Daniel Cañez competed in his first ever Ironman 70.3 event the previous year in Manta and placed third in his age group that year. Unfortunately for Daniel, he developed IT Band syndrome in his right leg a few weeks before the race this year, which is a common injury for runners and is very painful.

Paul on the medal podium.

Daniel still gave it a go and completed his swim in 1:01:16 which was the second fastest swim time in his age group. He was also able to complete the 56 mile bike ride in 3:54:04. After completing the ride, his leg was bothering him, along with the heat and humidity at that time of the day, and he felt it was best to call it a day rather than risk possibly injuring his leg further on the run course. He was not alone as there were close to 90 participants that were unable to finish the race.
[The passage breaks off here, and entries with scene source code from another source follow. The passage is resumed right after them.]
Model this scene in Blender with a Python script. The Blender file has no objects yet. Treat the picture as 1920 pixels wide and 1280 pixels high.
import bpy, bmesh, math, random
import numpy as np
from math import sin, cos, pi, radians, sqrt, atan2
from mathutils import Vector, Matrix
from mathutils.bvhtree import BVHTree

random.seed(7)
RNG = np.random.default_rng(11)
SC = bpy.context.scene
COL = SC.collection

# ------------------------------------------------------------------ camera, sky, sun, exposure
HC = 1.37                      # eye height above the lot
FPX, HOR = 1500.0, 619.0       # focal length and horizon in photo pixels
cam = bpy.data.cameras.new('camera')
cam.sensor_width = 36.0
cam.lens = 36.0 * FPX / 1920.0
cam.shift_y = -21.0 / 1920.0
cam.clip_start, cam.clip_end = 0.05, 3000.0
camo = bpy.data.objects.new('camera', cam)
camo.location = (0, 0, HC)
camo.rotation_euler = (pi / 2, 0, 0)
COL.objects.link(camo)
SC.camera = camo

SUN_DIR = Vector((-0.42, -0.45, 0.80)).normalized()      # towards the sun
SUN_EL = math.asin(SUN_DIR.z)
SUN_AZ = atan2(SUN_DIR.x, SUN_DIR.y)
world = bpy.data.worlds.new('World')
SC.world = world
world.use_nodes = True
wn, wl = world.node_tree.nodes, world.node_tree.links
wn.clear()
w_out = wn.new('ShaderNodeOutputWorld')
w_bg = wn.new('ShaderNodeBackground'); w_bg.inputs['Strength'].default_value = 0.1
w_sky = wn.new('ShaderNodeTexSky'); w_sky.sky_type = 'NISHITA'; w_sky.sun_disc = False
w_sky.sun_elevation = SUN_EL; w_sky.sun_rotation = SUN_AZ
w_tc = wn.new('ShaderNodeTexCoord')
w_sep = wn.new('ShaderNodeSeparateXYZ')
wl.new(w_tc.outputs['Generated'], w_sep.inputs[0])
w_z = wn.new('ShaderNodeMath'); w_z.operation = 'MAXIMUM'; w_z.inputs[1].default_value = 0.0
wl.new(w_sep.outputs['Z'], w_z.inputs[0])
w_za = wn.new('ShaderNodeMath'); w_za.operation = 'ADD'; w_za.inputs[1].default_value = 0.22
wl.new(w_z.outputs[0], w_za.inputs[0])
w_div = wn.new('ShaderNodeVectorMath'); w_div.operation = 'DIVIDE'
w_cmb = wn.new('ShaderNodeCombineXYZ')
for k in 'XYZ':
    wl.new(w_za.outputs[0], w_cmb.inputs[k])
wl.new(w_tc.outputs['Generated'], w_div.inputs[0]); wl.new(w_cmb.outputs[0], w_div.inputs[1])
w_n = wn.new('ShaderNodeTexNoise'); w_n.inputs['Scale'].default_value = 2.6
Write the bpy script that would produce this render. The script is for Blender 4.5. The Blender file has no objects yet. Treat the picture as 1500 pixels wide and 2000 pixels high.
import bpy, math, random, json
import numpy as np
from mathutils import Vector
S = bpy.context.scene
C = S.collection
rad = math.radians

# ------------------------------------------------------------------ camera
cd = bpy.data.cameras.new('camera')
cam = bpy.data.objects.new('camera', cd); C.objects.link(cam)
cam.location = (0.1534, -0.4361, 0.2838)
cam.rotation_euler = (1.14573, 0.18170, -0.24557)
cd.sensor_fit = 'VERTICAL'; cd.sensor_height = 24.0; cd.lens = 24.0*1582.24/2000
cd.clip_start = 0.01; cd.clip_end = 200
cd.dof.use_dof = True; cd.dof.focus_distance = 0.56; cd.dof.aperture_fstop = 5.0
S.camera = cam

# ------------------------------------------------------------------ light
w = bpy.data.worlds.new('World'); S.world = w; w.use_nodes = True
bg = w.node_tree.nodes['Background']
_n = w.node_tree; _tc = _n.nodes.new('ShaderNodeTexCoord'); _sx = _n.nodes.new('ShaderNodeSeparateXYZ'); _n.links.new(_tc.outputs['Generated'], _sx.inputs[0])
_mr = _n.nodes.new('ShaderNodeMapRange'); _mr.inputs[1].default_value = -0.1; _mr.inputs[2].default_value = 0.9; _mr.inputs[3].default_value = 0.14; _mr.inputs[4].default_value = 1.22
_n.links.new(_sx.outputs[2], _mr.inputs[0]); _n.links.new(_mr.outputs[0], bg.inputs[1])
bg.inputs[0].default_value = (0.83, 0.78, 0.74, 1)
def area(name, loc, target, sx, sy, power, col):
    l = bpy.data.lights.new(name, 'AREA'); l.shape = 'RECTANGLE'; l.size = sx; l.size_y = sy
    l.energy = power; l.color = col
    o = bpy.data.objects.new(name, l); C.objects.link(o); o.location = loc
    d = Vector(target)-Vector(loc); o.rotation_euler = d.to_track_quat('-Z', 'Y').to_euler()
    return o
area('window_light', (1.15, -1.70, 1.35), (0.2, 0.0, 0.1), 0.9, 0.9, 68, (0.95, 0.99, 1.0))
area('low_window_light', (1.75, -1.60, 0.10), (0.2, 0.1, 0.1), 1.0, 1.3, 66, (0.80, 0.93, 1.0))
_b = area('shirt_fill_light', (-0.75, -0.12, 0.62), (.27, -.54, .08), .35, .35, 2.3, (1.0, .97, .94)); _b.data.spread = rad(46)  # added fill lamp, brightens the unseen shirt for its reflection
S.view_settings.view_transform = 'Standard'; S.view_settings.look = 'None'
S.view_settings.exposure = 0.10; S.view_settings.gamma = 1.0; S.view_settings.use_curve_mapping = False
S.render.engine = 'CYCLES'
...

Bob Cox has the unique distinction of participating in Ironman 70.3 Ecuador every year since it first began in 2015. Bob’s strengths are swimming and biking in triathlon races. Bob was the first swimmer out of the ocean in his age group in a time of 47:16 and held a 14 minute advantage over Daniel in their age group. Bob’s bike time of 3:36:53 was also near the top of his age group and he was still in first place in his age group after completing his bike ride. Bob’s weakness is his running but he persevered through the heat and humidity during the worst part of the day for running the half-marathon. Bob’s run time of 3:46:13 earned him a second place finish in the 65-69 year old age group with a total time of 8:22:20.

The Federación Ecuatoriana de Triatlón also hosts triathlon events throughout the year in different parts of the country. The Ecuadorian national duathlon championship, which is a run-bike-run race, will be held in Cuenca in December. Ironman 70.3 Ecuador will take place in Manta again in 2020 for those who might be interested in participating or spectating.

As the Ironman motto goes, “Anything is Possible.”